I didn’t hit a specific weight and suddenly become capable of goodness and having value. But that’s how I was treated. I can’t speak for whether the socially enforced dissociation I experienced occurs with all physical transformations, or if it is specific to weight changes. What I know is: living in a fat body in American society wreaks an incredible mental wear-and-tear. This is a burden that I recognize that I no longer have to bear on a daily basis with the body privilege I now have. But I do know that society divides bodies—and as a consequence, the people inhabiting them—into real and false, worthy and unworthy, ugly and beautiful. But selves are continuous, carrying every painful experience, positive interaction in the checkout line, favorite flavor of ice cream, and insecurity—no matter how their wrappers change. They are by their very nature at odds with the binary divisions that rule our social lives. Psychological survival thus means the conscious interrogation of everything we have been taught to believe, think, and judge about the relationship between our minds and bodies.

It became impossible and felt ridiculous to try to create a whole self using only my experience living as a smaller person, let alone to try to pass it off as the one and true self I was always destined to be.
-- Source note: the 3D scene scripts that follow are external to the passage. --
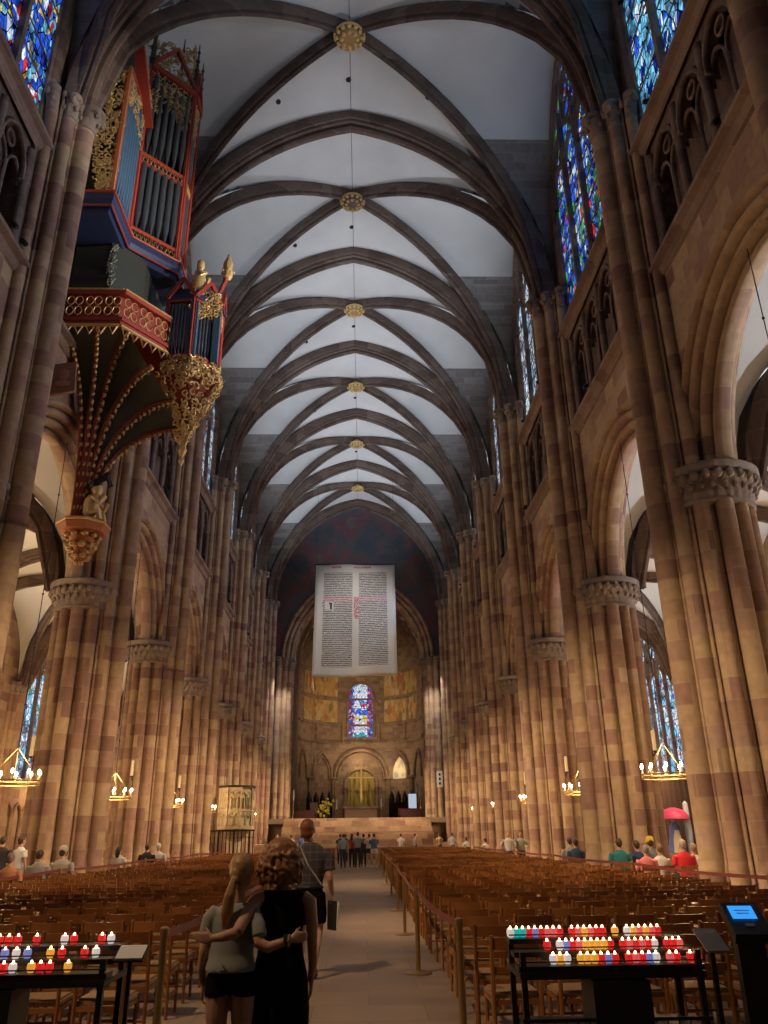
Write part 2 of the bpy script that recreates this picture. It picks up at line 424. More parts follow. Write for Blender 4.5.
# nave bundle, local x towards the nave (positive), origin on the wall plane
NB = [(0, 0, .40), (.3, 0, .22), (.74, 0, .27), (.58, .255, .045), (.58, -.255, .045), (.44, .44, .185), (.44, -.44, .185), (.27, .60, .045), (.27, -.60, .045), (.08, .72, .16), (.08, -.72, .16)]
def core_circs(cx):
    L = [(cx, 0, .78)]
    for i in range(12):
        a = 2*PI*i/12
        L.append((cx+.87*math.cos(a), .87*math.sin(a), .205 if i % 3 == 0 else .15))
    return L
PC = -(XP-XW)   # core centre in the local frame
CORE = core_circs(PC)
def scaled(poly, o, f): return [(o[0]+(x-o[0])*f, o[1]+(y-o[1])*f) for x, y in poly]
def mk_pier_mesh():
    mb = MB()
    full = outline(CORE, (PC, 0), 460); nbo = outline(NB, (0, 0), 360)
    mb.prism(full, 0, ZA-.75); mb.prism(nbo, 0, 8.3)
    base = scaled(full, (PC, 0), 1.0)
    for z0, z1, f0, f1 in ((0, .35, 1.07, 1.07), (.35, .5, 1.07, 1.04), (.5, .95, 1.04, 1.04), (.95, 1.1, 1.04, 1.0)):
        mb.prism(scaled(full, (PC, 0), f0), z0, z1, poly2=scaled(full, (PC, 0), f1)); mb.prism(scaled(nbo, (0, 0), f0), z0, z1, poly2=scaled(nbo, (0, 0), f1))
    return mb
def mk_bundle_mesh():
    mb = MB(); nb = outline(NB, (0, 0), 360)
    mb.prism(nb, 8.2, ZC-.75)
    return mb
def capital_rings(mb, circs, o, z0, h, grow, nleaf, n=200, push=None, seed=0):
    base = outline(circs, o, n); rnd = random.Random(seed)
    prof = [(0, 1.0), (0.03, 1.05), (0.09, 1.05), (0.12, 1.0), (0.22, 1.01), (0.36, 1.05), (0.50, 1.11), (0.62, 1.19), (0.70, 1.17), (0.76, 1.12), (0.80, 1.22), (0.84, 1.26), (0.97, 1.26), (1.0, 1.22)]
    rows = []
    for t, f in prof:
        ring = []
        for i, (x, y) in enumerate(base):
            a = 2*PI*i/n; e = f
            if 0.15 < t < 0.78:
                leaf = abs(math.sin(a*nleaf/2+ (0 if t < .45 else 1.57)))
                e += grow*0.35*(leaf-.5)*math.sin(PI*(t-.15)/.63) + rnd.uniform(-.015, .015)
            e = 1+(e-1)*grow/0.26*1.0 if push is None else 1+(e-1)*push(a)
            ring.append((o[0]+(x-o[0])*e, o[1]+(y-o[1])*e, z0+t*h))
        rows.append(ring)
    mb.rows(rows, closed=True)
    mb.add(rows[-1], [tuple(range(n))]); mb.add(rows[0], [tuple(range(n-1, -1, -1))])
    # knobs of foliage
    for lev, q in ((.42, .075), (.66, .1)):
        for j in range(nleaf):
            a = 2*PI*(j+(0.5 if lev > .5 else 0))/nleaf; i = int(a/(2*PI)*n) % n; x, y = base[i]
            p = push(a) if push else grow/.26
            e = 1+(.10 if lev < .5 else .20)*p
            mb.ball((o[0]+(x-o[0])*e, o[1]+(y-o[1])*e, z0+lev*h), (q, q, q*1.3), 6)
pier_mesh = None; names_side = {-1: 'left', 1: 'right'}
ORD = ['first', 'second', 'third', 'fourth', 'fifth', 'sixth', 'seventh', 'eighth', 'ninth']
def inst(name, me, parent, s):
    o = bpy.data.objects.new(name, me); C.objects.link(o); o.parent = parent; return o
def base_obj(mb, name, m, smooth=35):
    o = mb.build(name, m, smooth=smooth); me = o.data; bpy.data.objects.remove(o); return me
me_pier = base_obj(mk_pier_mesh(), 'lower_shafts', M_stone, 60)
me_bundle = base_obj(mk_bundle_mesh(), 'upper_shafts', M_stone, 60)
mb = MB(); capital_rings(mb, [(PC, 0, 1.0)], (PC, 0), ZA-.8, .95, .26, 28, push=lambda a: 0.95 if math.cos(a) < .2 else max(0.25, .95-1.0*(math.cos(a)-.2)))
me_cap = base_obj(mb, 'capital', M_cap, 50)
mb = MB(); capital_rings(mb, NB, (0, 0), ZC-.8, .8, .2, 18, push=lambda a: 0.9)
me_ucap = base_obj(mb, 'vault_capital', M_cap, 50)
PLAB = {
 (1, -1): 'clustered sandstone pier whose upper shaft crosses the top right corner', (1, 0): 'massive clustered sandstone pier nearest on the right, its leafy capital at the right edge',
 (1, 1): 'clustered sandstone pier behind the seated visitors, second in line on the right', (1, 2): 'clustered sandstone pier on the right with a small chandelier beside it, third in line', 
 (1, 3): 'clustered sandstone pier on the right, fourth in line, beyond the small chandelier', (1, 4): 'clustered sandstone pier on the right, fifth in line', (1, 5): 'farthest full clustered sandstone pier on the right, before the crossing',
 (1, 6): 'slender stone shafts at the crossing corner, right end of the nave', (-1, 6): 'slender stone shafts at the crossing corner, left end of the nave',
 (-1, -1): 'clustered sandstone pier beyond the left edge of the picture', (-1, 0): 'clustered sandstone pier at the left edge, rising in front of the organ',
 (-1, 1): 'massive warm lit sandstone pier on the left below the organ pendant', (-1, 2): 'clustered sandstone pier on the left behind the small chandelier',
 (-1, 3): 'clustered sandstone pier on the left, third behind the organ pendant', (-1, 4): 'clustered sandstone pier on the left next to the carved stone pulpit', (-1, 5): 'farthest clustered sandstone pier on the left, behind the carved pulpit'}
for k in range(-2, 7):
    for s in (-1, 1):
        lab = PLAB.get((s, k), 'clustered sandstone pier behind the viewer on the '+names_side[s])
        t = thing('clustered_pillar', lab, 'pier', (s*XW-(.85 if (s, k) == (1, -1) else 0), TY(k), 0), PI if s > 0 else 0, 'clustered nave piers')
        inst('lower_shafts', me_pier, t, s); inst('upper_shafts', me_bundle, t, s); inst('capital', me_cap, t, s); inst('vault_capital', me_ucap, t, s)

# ---- nave wall: arcade level with moulded arches
AA, AR = 3.2, 3.35
TH = 1.1        # arcade opening half span and rise
OUT = 0.92
def wall_with_arch(mb, y0, y1, z1, zspring, a, rise, off, place, n=12, zfoot=None):
    """flat sheet between an arch (offset curve) and the rectangle y0..y1 up to z1"""
    yc = (y0+y1)/2; P = arch(a, rise, off, n, zspring, 0, yc)
    zf = zspring if zfoot is None else zfoot
    top = [(y, z1) for y, z in P]
    mb.strip([place(y, z) for y, z in P], [place(y, z) for y, z in top])
    e0, e1 = P[0][0], P[-1][0]
    mb.strip([place(y0, zf), place(e0, zf)], [place(y0, z1), place(e0, z1)])
    mb.strip([place(e1, zf), place(y1, zf)], [place(e1, z1), place(y1, z1)])
half = [(OUT, 0.0)]+roll(.80, .0, .12, 0, 180, 6)[0:0]
TH_ = 0
half = [(OUT, 0.0), (OUT-.02, -.08), (OUT-.10, -.10), (OUT-.16, -.02), (OUT-.17, .26)]
half += roll(.60, .12, .115, 60, -165, 7)
half += [(.47, .42)]
half += roll(.34, .28, .115, 60, -165, 7)
half += [(.21, .54)]
half += roll(.08, .45, .10, 60, -160, 6)
half += [(-.02, .52)]
prof_arc = [(o, d) for o, d in half]+[(o, TH-d) for o, d in half[::-1]]
for s in (-1, 1):
    mw = MB(); P0 = lambda y, z: (s*XW, y, z); P1 = lambda y, z: (s*(XW+TH), y, z)
    for k in range(-2, 6):
        y0, y1 = TY(k), TY(k+1)
        wall_with_arch(mw, y0, y1, ZS1, ZA, AA, AR, OUT, P0); wall_with_arch(mw, y0, y1, ZS1+1.2, ZA, AA, AR, OUT, P1)
    mw.box(s*(XW+.02) if s > 0 else s*(XW+TH-.02), s*(XW+TH-.02) if s > 0 else s*(XW+.02), YB, TY(-2), 0, ZS1)
    mw.strip([P0(YB, 0), P0(TY(-2), 0)], [P0(YB, ZS1), P0(TY(-2), ZS1)])
    struct(mw.build('wall_arcade_'+names_side[s], M_stone))
    for k in range(-2, 6):
        mb = MB(); sweep_arch(mb, AA, AR, prof_arc, lambda y, z, d: (s*(XW+d), y, z), 14, z0=ZA, yc=TY(k)+BAY/2, foot=0.1)
        struct(mb.build(trimname(), M_stone, smooth=50))
    # string courses
    for z in (ZS1, ZS2):
        mb = MB(); pr = [(0, -.28), (.10, -.2), (.14, -.05), (.30, .0), (.30, .12), (0, .26)]
        mb.rows([[(s*(XW-a), y, z+b) for a, b in pr] for y in (YB, TY(6))], closed=False)
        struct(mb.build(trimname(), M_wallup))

# ---- triforium and clerestory
TRW = 3.25
def sleeve(mb, a, rise, off, d0, d1, place, z0, yc, foot, n=8): sweep_arch(mb, a, rise, [(off, d0), (off, d1)], place, n, foot, z0, yc)
def tri_bay(s, k):
    yc = TY(k)+BAY/2; pl = lambda y, z, d: (s*(XW+d), y, z)
    zb, zt = ZS1+.25, ZS2-.25
    mb = MB()
    # jamb masses beside the gallery opening, floor and lintel
    for q in (-1, 1):
        y0, y1 = sorted((yc+q*TRW, yc+q*BAY/2)); x0, x1 = sorted((s*XW, s*(XW+.9)))
        mb.box(x0, x1, y0, y1, ZS1, ZS2)
    mb.box(*sorted((s*XW, s*(XW+1.1))), yc-TRW, yc+TRW, ZS1-.02, zb)
    # four arches: heads
    n = 4; w = 2*TRW/n
    for i in range(n):
        c = yc-TRW+w*(i+.5)
        P = arch(w/2-.12, 0.95, 0, 10, zt-1.15, 0, c)
        y0, y1 = c-w/2, c+w/2
        for d in (.12, .4):
            mb.strip([pl(y, z, d) for y, z in P], [pl(y, zt+.3, d) for y, z in P])
            mb.strip([pl(y0, zt-1.15, d), pl(P[0][0], zt-1.15, d)], [pl(y0, zt+.3, d), pl(P[0][0], zt+.3, d)])
            mb.strip([pl(P[-1][0], zt-1.15, d), pl(y1, zt-1.15, d)], [pl(P[-1][0], zt+.3, d), pl(y1, zt+.3, d)])
        sleeve(mb, w/2-.12, 0.95, 0, .12, .4, pl, zt-1.15, c, .3)
    mb.box(*sorted((s*XW, s*(XW+1.1))), yc-BAY/2, yc+BAY/2, ZS2-.12, ZS2+.1)
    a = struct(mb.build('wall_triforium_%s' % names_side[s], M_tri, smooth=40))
    mt = MB()
    for i in range(n+1):       # main shafts
        y = yc-TRW+w*i; mt.tube([pl(y, zb, .1), pl(y, zt-.2, .1)], .12, 8); mt.ball(pl(y, zt-1.15, .1), (.17, .17, .13), 8)
    for i in range(n):         # inner tracery: centre shaft, two lancet heads, a ring
        c = yc-TRW+w*(i+.5); mt.tube([pl(c, zb, .22), pl(c, zt-1.35, .22)], .06, 6)
        mt.tube([pl(y, z, .1) for y, z in arch(w/2-.14, 0.95, 0, 7, zt-1.15, 0.2, c)], .07, 6)
        for q in (-1, 1):
            cc = c+q*(w/4-.02)
            mt.tube([pl(y, z, .22) for y, z in arch(w/4-.06, .55, 0, 8, zt-1.45, 0.1, cc)], .05, 6)
        mt.tube([pl(c+.2*math.cos(2*PI*j/12), zt-.62+.2*math.sin(2*PI*j/12), .22) for j in range(12)], .045, 6, closed=True)
    tt = mt.build('tracery', M_tri, parent=a, smooth=60)
    mbk = MB(); mbk.box(*sorted((s*(XW+.62), s*(XW+.8))), yc-BAY/2, yc+BAY/2, ZS1, ZS2+.2)
    bw = mbk.build('back_wall', M_tri, parent=a)
WH_, WSP, WRI = 3.42, 25.2, 5.0       # clerestory window half width, springing, rise
wn_ = 0
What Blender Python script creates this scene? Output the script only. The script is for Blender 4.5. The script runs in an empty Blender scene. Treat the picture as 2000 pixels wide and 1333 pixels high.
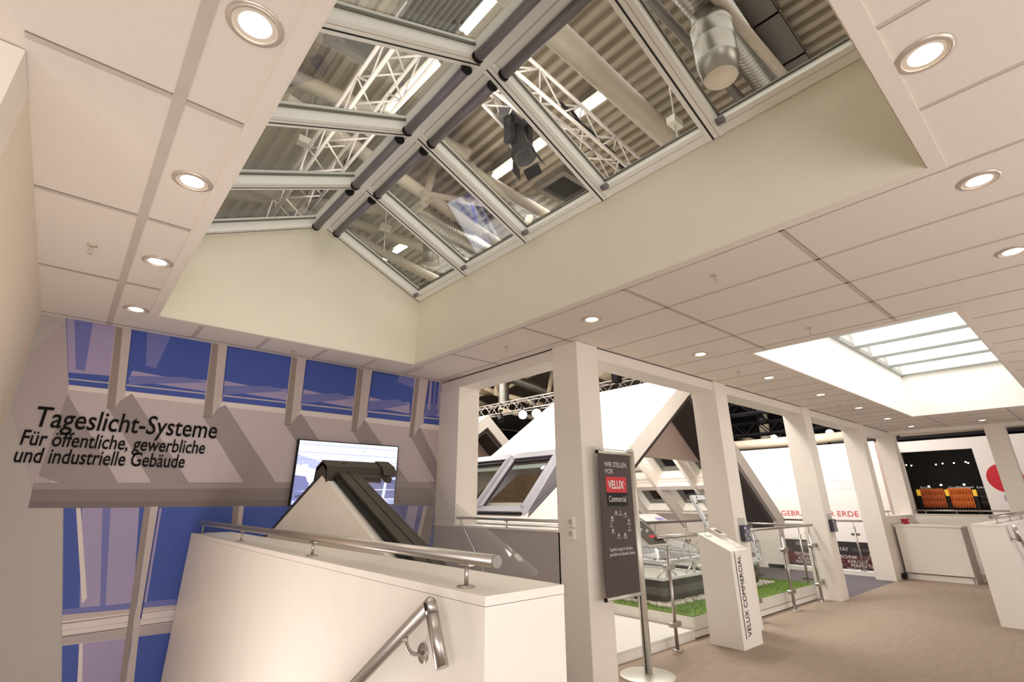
import bpy, math, random
from mathutils import Vector, Matrix
random.seed(7)
SC = bpy.context.scene
COL = SC.collection

# ------------------------------------------------------------------ camera
F_PX, CX, CY = 967.44, 1000.0, 616.03
YAW, PITCH, ROLL = math.radians(49.0268), math.radians(20.65885), math.radians(0.1922)
EYE = Vector((0, 0, 1.6))
_f = Vector((math.cos(YAW)*math.cos(PITCH), math.sin(YAW)*math.cos(PITCH), math.sin(PITCH)))
_r0 = Vector((math.sin(YAW), -math.cos(YAW), 0))
_d0 = -_r0.cross(_f)
_r = math.cos(ROLL)*_r0 + math.sin(ROLL)*_d0
_d = -math.sin(ROLL)*_r0 + math.cos(ROLL)*_d0
cam_data = bpy.data.cameras.new('camera')
cam = bpy.data.objects.new('camera', cam_data)
COL.objects.link(cam)
cam.matrix_world = Matrix(((_r.x, -_d.x, -_f.x, EYE.x), (_r.y, -_d.y, -_f.y, EYE.y), (_r.z, -_d.z, -_f.z, EYE.z), (0, 0, 0, 1)))
cam_data.sensor_width = 36
cam_data.lens = F_PX/2000*36
cam_data.shift_x = 0
cam_data.shift_y = -(666.5-CY)/2000
cam_data.clip_start = .05
cam_data.clip_end = 200
SC.camera = cam

# ------------------------------------------------------------------ world, added fill lamps, exposure
SC.view_settings.view_transform = 'Standard'
SC.view_settings.look = 'None'
SC.view_settings.gamma = 1
SC.view_settings.use_curve_mapping = False
SC.view_settings.exposure = 0.2
SC.cycles.use_denoising = True
SC.cycles.max_bounces = 10
SC.cycles.diffuse_bounces = 6
SC.cycles.glossy_bounces = 4
SC.cycles.transparent_max_bounces = 24
SC.cycles.caustics_reflective = False
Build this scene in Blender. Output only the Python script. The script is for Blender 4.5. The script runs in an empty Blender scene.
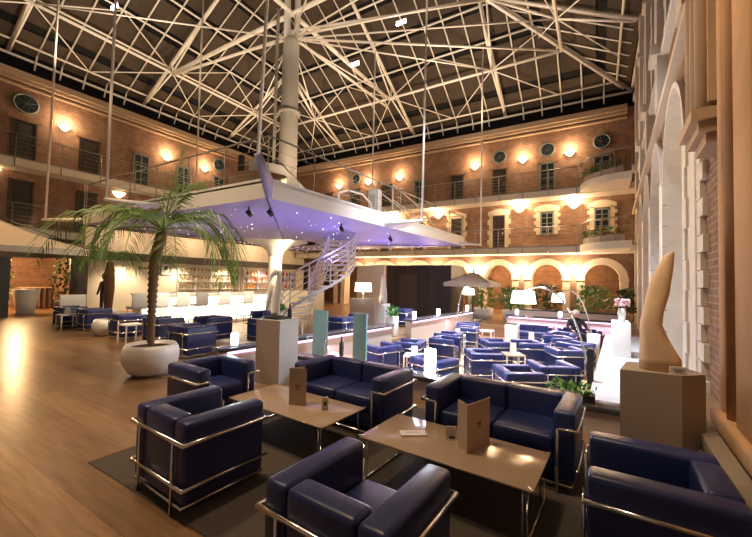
import bpy, bmesh, math, random
from mathutils import Vector, Matrix
random.seed(7)
PI = math.pi
S = bpy.context.scene
COL = S.collection

# ------------------------------------------------------------------ camera
cam_d = bpy.data.cameras.new('camera')
cam = bpy.data.objects.new('camera', cam_d); COL.objects.link(cam)
cam_d.sensor_fit = 'HORIZONTAL'; cam_d.sensor_width = 36.0
cam_d.lens = 363.9 / 752 * 36.0
cam_d.clip_start = .05; cam_d.clip_end = 200
yaw, pitch, roll = 0.5492, 0.03438, 0.02195
fw = Vector((-math.sin(yaw) * math.cos(pitch), math.cos(yaw) * math.cos(pitch), math.sin(pitch)))
rt = Vector((math.cos(yaw), math.sin(yaw), 0)); up = rt.cross(fw)
r2 = rt * math.cos(roll) + up * math.sin(roll); u2 = -rt * math.sin(roll) + up * math.cos(roll)
M = Matrix((r2, u2, -fw)).transposed().to_4x4()
cam.matrix_world = Matrix.Translation((0, 0, 1.65)) @ M
S.camera = cam

# ------------------------------------------------------------------ world, exposure, large lights
S.view_settings.view_transform = 'Standard'
S.view_settings.look = 'None'
S.view_settings.gamma = 1.0
S.view_settings.use_curve_mapping = False
S.view_settings.exposure = 0.5
wd = bpy.data.worlds.new('warm_ambient'); S.world = wd; wd.use_nodes = True  # warm ambient fill added over the whole scene
wd.node_tree.nodes['Background'].inputs[0].default_value = (1.0, .72, .5, 1)
wd.node_tree.nodes['Background'].inputs[1].default_value = .10

def area(name, loc, size, power, color, tgt=None, sy=None, spread=None):
    l = bpy.data.lights.new(name, 'AREA'); l.energy = power; l.color = color; l.size = size
    if sy: l.shape = 'RECTANGLE'; l.size_y = sy
    if spread: l.spread = spread
    o = bpy.data.objects.new(name, l); COL.objects.link(o); o.location = loc
    d = Vector(tgt if tgt else (loc[0], loc[1], loc[2] - 1)) - Vector(loc)
    o.rotation_euler = d.to_track_quat('-Z', 'Y').to_euler()
    return o
def point(name, loc, power, color, r=.06, parent=None):
    l = bpy.data.lights.new(name, 'POINT'); l.energy = power; l.color = color; l.shadow_soft_size = r
    o = bpy.data.objects.new(name, l); COL.objects.link(o); o.location = loc
    if parent: o.parent = parent
    return o
def spot(name, loc, tgt, power, color, ang=60, blend=.6, r=.08):
    l = bpy.data.lights.new(name, 'SPOT'); l.energy = power; l.color = color
    l.spot_size = math.radians(ang); l.spot_blend = blend; l.shadow_soft_size = r
    o = bpy.data.objects.new(name, l); COL.objects.link(o); o.location = loc
    o.rotation_euler = (Vector(tgt) - Vector(loc)).to_track_quat('-Z', 'Y').to_euler()
    return o
WARM = (1.0, .60, .28); WARM2 = (1.0, .72, .45); COOL = (.78, .87, 1.0); PURP = (.36, .26, 1.0)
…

That Alana had pain, talents, joys, wants, and needs just as important and meaningful as this current, smaller Alana, because, well, we are the same person. I am ashamed and saddened that internalized fatphobia and self-hatred made me want to erase evidence of my own existence, and I’m disoriented by the mental fuckery that it takes to want to get rid of 18 years of life. Every single past experience and version of Alana is incorporated into the me that is typing this article, and to try to ignore that is a dishonor to everything we—I— have been through. The “real” me wasn’t being oppressed by the larger amounts of fat that made up my body. My “true” self wasn’t lying dormant, waiting years to burst forth dramatically from its confines into a rainy night with its hands raised to a stormy sky like some Shawshank Redemption wannabe.

I am me, and every version there ever was. The me that held the small roll of skin on my 8-year-old stomach between the blades of a pair of small school scissors and tentatively squeezed after being called pregnant by a classmate was younger and quieter, but is still me. The me that held a shaking cup of water to my mom’s mouth after her double mastectomy, trying not to let her see how scared I was, had bigger thighs and chubby fingers, but is still me. The me that drinks my coffee—without a paralyzing, sad fear of adding cream, now—every morning is bigger than last month’s me, but is still me. It’s well past time we all came together again.